“You’re wrong, it simply isn’t going to happen” – so said the first of many emails and texts when, in February 2012, I suggested the Greens could overtake Liberal Democrat candidate Brian Paddick in that year’s mayoral contest.
Unsurprisingly most of the more strident messages came from disgruntled Lib Dems but there were a few from Green supporters who wanted to know if I genuinely thought they had a chance of emerging as City Hall’s third biggest party.
It was the first time anyone in the media had suggested it and many in the party would’ve been content to just to hold on to their Assembly seats which were seen by some as crucial to advancing and normalising the party’s message ahead of the General Election.
While nationally many Green themes might still seem a little exotic, in London tackling air pollution, reducing the number of journeys made by car, increasing the amount of domestic waste recycled, encouraging walking and making cycling a mainstream activity are pretty much the centre ground of politics.
That wasn’t always the case – Tory London Assembly Members used to joke about how Ken Livingstone had once agreed to spend money on promoting walking simply in order to get Green support for his budget.
But today it’s an activity promoted by their own Mayor who also believes in retro-fitting buildings to make them more energy efficient, thinks buses, cars and Taxis should emit less pollutants and is spending £900m on making London a cycling city.
There are a lot of factors for this greening-up of City Hall – including court action over poor air quality, the threat of EU fines and lobbying by groups such as Clean Air in London – but a good part of the credit belongs to Jenny Jones and Darren Johnson who’ve spent 15 years persuading colleagues in different parties and lobbying two mayors to make London a cleaner, greener city.
And it was Jenny’s passion and deep-rooted knowledge of City Hall, plus her experience in tackling both Ken and Boris, which helped her give a run of credible, effective hustings and media performances during the 2012 elections and so secure more votes in the mayoral and London Assembly list elections than the Lib Dems.
But with Jenny and Darren both stepping down from the Assembly next May, the party is now looking both for a mayoral runner and a new slate of potential AMs for next year’s election.
Clearly the party can’t win the mayoralty but with so little attention paid by the wider media to the Assembly elections, who they pick for the mayoral race and how they perform will be crucial in deciding whether the party retains its current two seats, or even picks up a third.
Unlike many in Labour, smart Greens know that the electorate isn’t going to keep bashing the Liberal Democrats forever and so are concentrating on how they can actively persuade people to vote for them, rather than lazily assume votes will come flocking their way.

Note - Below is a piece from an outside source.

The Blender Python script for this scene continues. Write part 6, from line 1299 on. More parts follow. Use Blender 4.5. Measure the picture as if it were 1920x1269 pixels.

And they know that Caroline Pidgeon, the most likely Lib Dem mayoral runner and a highly effective campaigner, will also be fighting hard to win the few extra percent needed in the Assembly PR vote to take her party back up to the three seats they held pre-May 2012.
Winning an extra seat on a non-executive scrutiny body may not seem a huge win compared with Labour and the Tory’s hopes to take City Hall’s ultimate prize of the mayoralty.
But for the Greens it could secure their status as London’s third biggest party, an asset they regularly use to argue for more media coverage and will next year argue entitles them to be included in every mayoral debate and given media parity.
For the LibDems an extra seat would allow them to show the party is once again in the ascendancy and give members and supporters hope that national fortunes can be improved in 2020.
And at City Hall where the time you get to question the Mayor and his (or her from next May?) key staff depends on the number of AMs you have, this extra seat means more exposure, more media coverage and more chance to be seen fighting for Londoners.
Of course, without the personal votes that Ken and Boris – both big, electoral powerhouses – come with, it’s possible that both parties could pick up an extra seat meaning the mantle of ‘third biggest party’ will go to the one which picks up the most votes.
This is why all the Green candidates used a hustings this weekend to make the case for presenting a manifesto – the party members agree this rather, as happens in some parties, the candidate deciding it – and campaign which reaches out beyond the party’s core vote and addresses the concerns of Lib Dem, Labour and Conservative voters.
Not everyone in the room seemed delighted at the calls to adopt more “credible” and moderate language, or, as Islington councillor Caroline Russell described her approach, to frame what’s said in a way that seems “rational” and “sensible” to people outside the party.
But with all candidates united on this issue there’s no electoral downside in making the case for a big-tent approach that can’t be caricatured by the media.
I left the hustings clear that those at the top of the party and those who want to represent it at City Hall have big ambitions which they believe can be credibly realised.
The party now has more members in the capital than ever before, boosting their campaign machinery beyond anything any previous Green mayoral or Assembly hopeful could rely on.
Coupled with the media coverage they expect Jones’s 2012 performance to guarantee them, higher than ever public interest in multi-party politics, and a ‘clean slate’ election absent Ken and Boris, London could be where the much-hyped ‘Green surge’ finally takes hold.